Why I switched to Emacs

Sep. 8, 2017

After years of using Vim as my primary editing tool…

TL;DR

This January I stopped using vim after years of sharpening my vim setup because I couldn’t understand this very commit.

The “reason”

In my mother tongue there are two different words for “reason” with significant differences in their meaning. The first one “причина”, is used to describe an event or more commonly, a series of events which lead to what usually turns out to be a bad situation. The other one “повод”, describes the very last event, the final straw which lead to the event.

This commit, this patch of code was the last straw, it was the reason I would stop using my sharpened saw, my tool of trade, my Vim:

https://github.com/junegunn/vim-slash/commit/5e9d77b6

I had been following the vim-slash repo for some time because I had a similar functionality in my vimrc… and because I find this particular project interesting. I like following interesting projects.

That commit fixed an issue that I had been experiencing myself. However, even after years of using Vim and writing VimL I had no idea how this patch would address the issue.

On one hand, this commit seems like such an elegant solution to the problem - with just a few lines of code, the issue is completely fixed. On the other hand, however, this smells like such an ugly hack that.

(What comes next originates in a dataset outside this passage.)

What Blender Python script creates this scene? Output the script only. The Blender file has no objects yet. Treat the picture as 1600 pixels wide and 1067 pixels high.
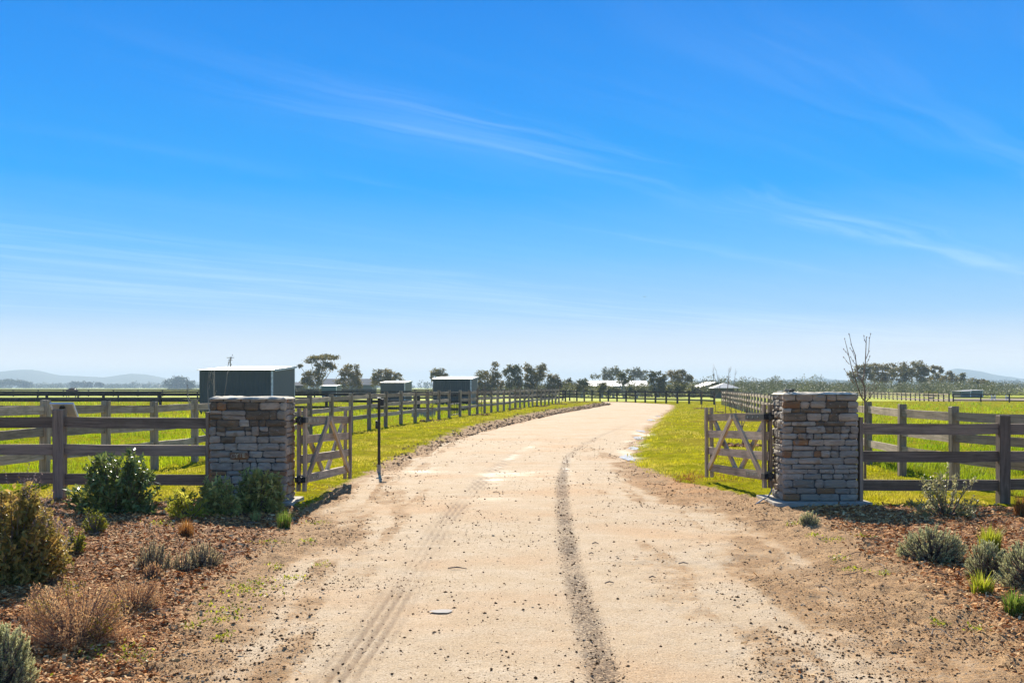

Up until that moment, I had been seeing VimL as an elegant solution, such beauty, so similar to all the scripting languages I’m (painfully) familiar with… but not more. I had seen the true side of it and I couldn’t see it in any other way.

The cosmic microwave background radiation

Like the cosmic microwave background radiation, emacs-lisp has been there all along, waiting for me to discover it. And now that I have, I can’t go back, I can’t deny its existence, I can’t go back to VimL.

Like seeing the “SH”, as in Steven Hawking, in the cosmic microwave background radiation - once you see it, you can’t un-see it.